The last stop on the elevator, meanwhile, should be thought of like a “train station... more of a gateway outwards, rather than a final destination”. Floating beyond Earth’s atmosphere, it would act as a launching pad for further space adventures, allowing them to skip the part of the process that consumes the most fuel, and opening up lots of new opportunities. “You’re already in space,” says Hughes. “From that point, you should be able to go anywhere you want.”
Space isn’t for everyone, of course (and we’re not just talking about those with a fear of floating in the dark, infinite void). Time and again, we’ve seen millionaires and billionaires discuss plans to depart for off-world communities, leaving the rest of us behind to choke on their rocket emissions. However, Hughes’ space elevator also aims to make this interstellar inequality a thing of the past. “Currently [to transport something into space] rockets cost millions of dollars per pound,” he explains. “A space elevator, in the long term, should be able to get that down to a few dollars per pound.” Not only would this lower the cost of getting into space – it would also help the elevator justify its huge initial cost, by saving money that would otherwise be spent on building rockets and producing fuel.
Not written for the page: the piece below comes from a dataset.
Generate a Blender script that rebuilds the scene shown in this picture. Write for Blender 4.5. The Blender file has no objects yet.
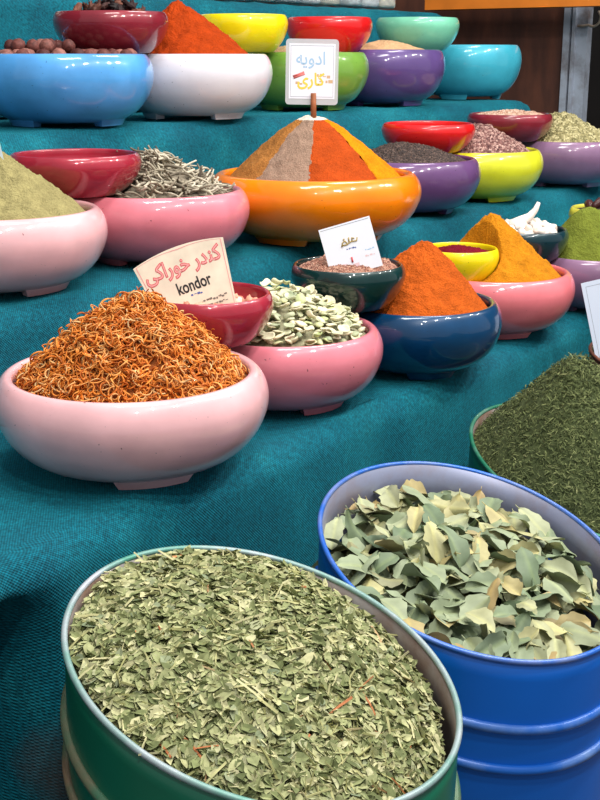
import bpy, math, random
import numpy as np
from mathutils import Vector, Matrix, noise

random.seed(7)
rng = np.random.default_rng(7)
PI = math.pi
SC = bpy.context.scene
COL = SC.collection

# ---------------------------------------------------------------- layout frame
# u runs along the tiers of the stall, v runs into the stall away from the aisle
UX, UY = 0.58473, 0.81123
def at(u, v, z=0.0):
    return Vector((UX * u - UY * v, UY * u + UX * v, z))
UV_ANGLE = math.atan2(UY, UX)
CAM_Z = 1.23
Z_LOW, Z_MID, Z_HIGH, Z_TOP = 0.7936, 0.930, 1.116, 1.351

# ---------------------------------------------------------------- materials
def lin(c):
    out = []
    for x in c:
        x /= 255.0
        out.append(x / 12.92 if x <= 0.04045 else ((x + 0.055) / 1.055) ** 2.4)
    return tuple(out) + (1.0,)

class NT:
    def __init__(self, name):
        self.m = bpy.data.materials.new(name)
        self.m.use_nodes = True
        self.t = self.m.node_tree
        self.b = self.t.nodes['Principled BSDF']
    def n(self, kind, **kw):
        nd = self.t.nodes.new(kind)
        for k, v in kw.items():
            if k in nd.inputs.keys():
                nd.inputs[k].default_value = v
            else:
                setattr(nd, k, v)
        return nd
    def l(self, a, b):
        self.t.links.new(a, b)
    def ramp(self, fac, stops):
        r = self.n('ShaderNodeValToRGB')
        el = r.color_ramp.elements
        while len(el) < len(stops):
            el.new(0.5)
        for e, (p, c) in zip(el, stops):
            e.position = p
            e.color = c
        self.l(fac, r.inputs['Fac'])
        return r.outputs['Color']
    def bump(self, h, strength, dist):
        b = self.n('ShaderNodeBump')
        b.inputs['Strength'].default_value = strength
        b.inputs['Distance'].default_value = dist
        self.l(h, b.inputs['Height'])
        self.l(b.outputs['Normal'], self.b.inputs['Normal'])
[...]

Ok, so far this all sounds great, but there’s one big question: will the space elevator actually work? Is it a realistic possibility for surface-to-space travel? According to Hughes, the answer is yes. “This is not a project that was just based around visuals,” he says, of the design that earned him his (second) Jacques Rougerie Foundation award. “I love creating really beautiful images and exciting spaces, that’s what I do, but the competition was very much about research and development... trying to create a holistic design that would actually work.”
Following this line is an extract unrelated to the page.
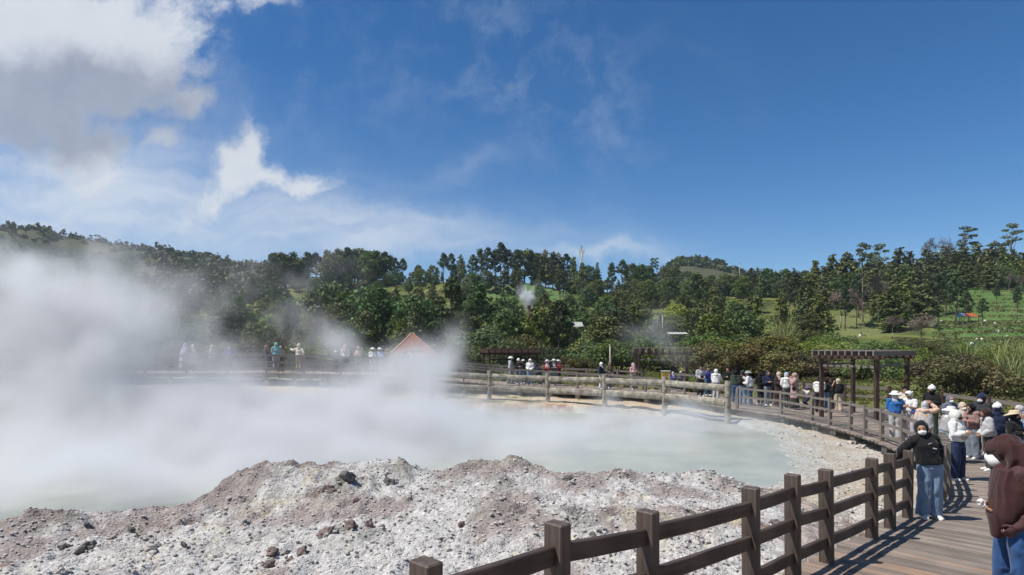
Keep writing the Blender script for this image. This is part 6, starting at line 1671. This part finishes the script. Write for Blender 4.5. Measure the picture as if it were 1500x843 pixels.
P_at(1493, 594, 16.2, -40, 'person in a pale grey headscarf and white top behind the cream brimmed hat', top='white', bottom='grey', head=('hijab', 'lightgrey'), fine=1, mask='pink')
P_at(1504, 603, 14.9, -80, 'person in a blue sleeve at the right edge behind the maroon headscarf', top='blue', bottom='jeans', head=('hijab', 'grey'), fine=1, arms='face')

# --- woman in the black hoodie, leaning back on the railing
o, J = P_at(1362, 617, 9.8, 30, 'woman in black hoodie, wide pale jeans and white mask leaning back on the railing', top='black', bottom='lightjeans', head=('snood', 'black'), mask=True, fine=2, arms=(((.30, .16, 1.14), (.33, .30, .98)), ((.25, .08, 1.08), (.16, .02, .86))), wide=True, lean=-7, side_lean=-9, hyaw=-28, hpitch=6, style='hoodie', shoe='w', hlim=(1.5, 1.62), legs='stand')
# pale print on the chest of the hoodie
bm = bmesh.new(); up = J['up']
for k in range(9):
    a0, a1 = R(275 - k * 22), R(275 - (k + 1) * 22)
    def sp(a, r): return up((.02 + math.cos(a) * r * 1.2, -.148 - .010 * math.cos(a * .5), 1.19 + math.sin(a) * r))
    v = [bm.verts.new(sp(a0, .038)), bm.verts.new(sp(a1, .038)), bm.verts.new(sp(a1, .058)), bm.verts.new(sp(a0, .058))]
    bm.faces.new(v)
for k in range(2):
    c = up((.045 + k * .03, -.151, 1.15 - k * .012)); box(bm, c, (.024, .006, .016), J['Rl'])
bmesh.ops.solidify(bm, geom=[f for f in bm.faces if len(f.verts) == 4][:9], thickness=.004)
hd = [c for c in o.children if c.name.startswith('hoodie')][0]
bobj('chest_print', bm, simple_mat('white_print', (.7, .7, .7), .7), hd)

# --- woman in the maroon headscarf, close at the right edge
x1, y1 = (1486 - HX) * 5.55 / F, 5.55
z1 = deck_z(x1, y1)
h1 = CZ - (640 - HY) * 5.55 / F - z1
o = empty('person', (x1, y1, z1), R(-112), 'woman in long maroon headscarf, white mask and blue jeans, close at the right edge', 'person', 'visitors on the boardwalk')
S = h1 / 1.60; o.scale = (S, S, S)
vox = .0062
hc = V3((-.01, -.055, 1.462)); Rh = Euler((0, 0, R(-42))).to_matrix() @ Euler((R(16), 0, 0)).to_matrix()
def hp(p): return hc + Rh @ V3(p)
ARMS = {-1: (V3((-.17, -.04, 1.08)), V3((-.02, -.15, .99))), 1: (V3((.225, .15, 1.05)), V3((.205, -.03, .86)))}
bm = bmesh.new()
ell(bm, hp((0, .012, .015)), (.074, .094, .102), Rh, 2); ell(bm, hp((0, -.018, -.045)), (.058, .066, .066), Rh, 2)
tube(bm, [hp((0, -.078, .012)), hp((0, -.099, -.022))], [.008, .012], 6); ell(bm, hp((0, -.073, -.062)), (.022, .010, .009), Rh, 1)
for s in (-1, 1): ell(bm, hp((s * .075, .012, -.01)), (.011, .02, .031), Rh, 1)
tube(bm, [hp((0, .01, -.04)), V3((0, -.01, 1.33)), V3((0, 0, 1.28))], [.048, .05, .062], 10)
tube(bm, [V3((0, 0, 1.31)), V3((0, 0, 1.25)), V3((0, 0, 1.18)), V3((0, 0, 1.0)), V3((0, 0, .84)), V3((0, 0, .78))], [(.09, .06), (.145, .085), (.14, .095), (.12, .085), (.15, .10), (.10, .08)], 14, flat=(1, 0, 0))
LEG = {s: (V3((s * .088, 0, .83)), V3((s * .115, -.02 + s * .03, .46)), V3((s * .13, .02 + s * .07, .085))) for s in (-1, 1)}
for s in (-1, 1):
    sh = V3((s * .165, 0, 1.30)); e, w = ARMS[s]
    tube(bm, [V3((s * .1, 0, 1.31)), sh, (sh + e) / 2, e, (e + w) / 2, w], [.05, .052, .044, .036, .034, .025], 9)
    hand(bm, w, e, 1.0, 1.0 if s == 1 else .7, s, V3((-s, -.2, 0)))
    a, k, n = LEG[s]
    tube(bm, [a + V3((0, 0, .05)), (a + k) / 2, k, (k + n) / 2 + V3((0, .015, .03)), n], [.085, .072, .05, .048, .034], 10)
    tube(bm, [n + V3((0, .03, -.04)), n + V3((s * .01, -.06, -.05)), n + V3((s * .02, -.14, -.06))], [.036, .038, .026], 8)
fuse(bm, .0058, M_SKIN, 'body', o, 2)
bm = bmesh.new()
tube(bm, [V3((0, 0, .97)), V3((0, 0, .90)), V3((0, 0, .82)), V3((0, 0, .76))], [(.14, .105), (.162, .122), (.168, .128), (.12, .10)], 18, flat=(1, 0, 0))
for s in (-1, 1):
    a, k, n = LEG[s]; n = n + V3((0, .012, -.02))
    tube(bm, [a + V3((0, 0, .04)), (a + k) / 2, k, (k + n) / 2, n], [.102, .092, .070, .068, .072], 14)
fuse(bm, vox, cloth('fabric_brightjeans', (.030, .085, .22), True), 'trousers', o, 3, .022, (9, 9, 4), 5)
for s in (-1, 1):
    bm = bmesh.new(); n = LEG[s][2]
    tube(bm, [n + V3((0, .065, -.045)), n + V3((0, .02, -.03)), n + V3((0, -.06, -.045)), n + V3((0, -.13, -.058)), n + V3((0, -.175, -.064))], [(.028, .032), (.041, .048), (.044, .040), (.042, .028), (.024, .018)], 10, flat=(1, 0, 0))
    fuse(bm, .007, M_SHOEW, 'shoe', o, 1)
bm = bmesh.new()
tube(bm, [V3((0, 0, 1.335)), V3((0, 0, 1.30)), V3((0, 0, 1.2)), V3((0, 0, 1.08)), V3((0, 0, .97)), V3((0, 0, .90))], [(.07, .06), (.155, .092), (.158, .118), (.152, .115), (.158, .122), (.155, .120)], 18, flat=(1, 0, 0))
fuse(bm, vox, fab('black'), 'shirt', o, 3, .012, (8, 8, 5), 12)
for s in (-1, 1):
    bm = bmesh.new(); sh = V3((s * .165, 0, 1.30)); e, w = ARMS[s]; wr = w + (w - e).normalized() * .012
    tube(bm, [V3((s * .1, 0, 1.31)), sh, (sh + e) / 2, e, (e + wr) / 2, wr], [.06, .066, .061, .056, .050, .036], 14)
    fuse(bm, vox, cloth('fabric_maroonsleeve', (.075, .036, .036)), 'sleeve', o, 3, .014, (12, 12, 12), 31 + s)
# gloved right-hand side: the fist hangs in front of the hip, wrapped by a dark mitt
bm = bmesh.new(); e, w = ARMS[1]; hand(bm, w, e, 1.13, 1.0, 1, V3((-1, -.2, 0))); tube(bm, [w - (w - e) * .2, w + (w - e).normalized() * .03], [.036, .034], 12)
fuse(bm, .0055, CLOTH['fabric_maroonsleeve'], 'glove', o, 2)
bm = bmesh.new()
# the scarf: a stiff hood that juts over the brow, then one long sheet from head to hip, ending in a point
ell(bm, hp((0, .025, .025)), (.108, .128, .122), Rh, 3)
tube(bm, [hp((0, .03, .03)), hp((0, -.05, .045)), hp((0, -.10, .040)), hp((0, -.145, .022))], [(.104, .105), (.094, .085), (.074, .058), (.030, .022)], 22, flat=Rh @ V3((1, 0, 0)))
tube(bm, [hp((0, .06, .05)), hp((0, .065, -.04)), V3((0, .035, 1.36)), V3((.01, .01, 1.29)), V3((.015, .0, 1.16)), V3((.02, -.015, 1.02)), V3((.05, -.09, .88)), V3((.06, -.15, .72))],
     [(.10, .10), (.118, .105), (.15, .125), (.20, .155), (.212, .175), (.195, .17), (.13, .12), (.03, .03)], 28, flat=(1, 0, 0))
tube(bm, [hp((0, .02, -.115)), V3((0, -.045, 1.29)), V3((.0, -.10, 1.18)), V3((.0, -.12, 1.05)), V3((-.02, -.10, .92))], [(.07, .06), (.11, .07), (.12, .065), (.11, .06), (.05, .04)], 18, flat=(1, 0, 0))
sc = fuse(bm, vox, fab('maroon'), 'headscarf', o, 4, .026, (13, 13, 1.2), 44, warp=.5)
bm = bmesh.new(); ell(bm, hp((0, -.105, -.062)), (.064, .066, .064), Rh, 3); ell(bm, hp((0, -.155, -.035)), (.032, .032, .05), Rh, 2)
fuse(bm, .005, M_MASK, 'face_mask', o, 2)
for s in (-1, 1):
    bm = bmesh.new(); ell(bm, hp((s * .029, -.082, .008)), (.0125, .008, .0065), Rh, 1); bobj('eye', bm, M_EYE, o, True)
bm = bmesh.new(); e, w = ARMS[-1]; c = w + (w - e).normalized() * .07 + V3((-.02, -.05, .03)); ell(bm, c, (.022, .03, .036), None, 3); ell(bm, c + V3((.01, -.015, .02)), (.02, .022, .026), None, 2)
q = fuse(bm, .006, M_MASK, 'tissue', None, 1, .012, (30, 30, 30), 3)
q.matrix_world = Matrix.Translation(V3((x1, y1, z1))) @ Euler((0, 0, R(-112))).to_matrix().to_4x4() @ Matrix.Scale(S, 4)
tag(q, 'crumpled white tissue in the left hand of the woman in maroon', 'tissue')
bpy.data.scenes.remove(WS)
Even so, there are a few roadblocks to overcome, which means that a working space elevator is looking very unlikely within the next decade or so. The “biggest challenge” is the materials science, he adds, which includes finding a material that’s strong and lightweight enough for the all-important cable (you really wouldn’t want it to snap when you’re several thousand kilometres in the air). Luckily, there are already some interesting candidates under development. Obviously, developers would also need to develop safety procedures to ensure that, if a “catastrophe” occurred and the elevator collapsed, most of the cable would float off into space, with the rest falling into a relatively harmless stretch of ocean.
“[The ideas] are far-fetched in the year 2024,” Hughes admits. “I have no disagreement with that, at all. But in terms of mankind looking to the future, I do think it’s realistic. I think it’s necessary.”
On top of the elevator itself, Hughes hopes that its development can inspire new technologies and materials that aid humanity on a shorter timescale, here on Earth. As he notes, this has been a hugely beneficial side-effect of space exploration projects in years gone by. “GPS, satellite, all these things that we take for granted, were [developed] in part because of the space programmes of the past.” Meanwhile, if all goes according to plan, humanity will continue to creep ever closer to its wildest sci-fi dreams.
“I really hope that we get to see some of these amazing pieces of space architecture that we see in science fiction,” Hughes concludes. “But for that to become a reality, we need a different way of doing things. That was the whole driving force.”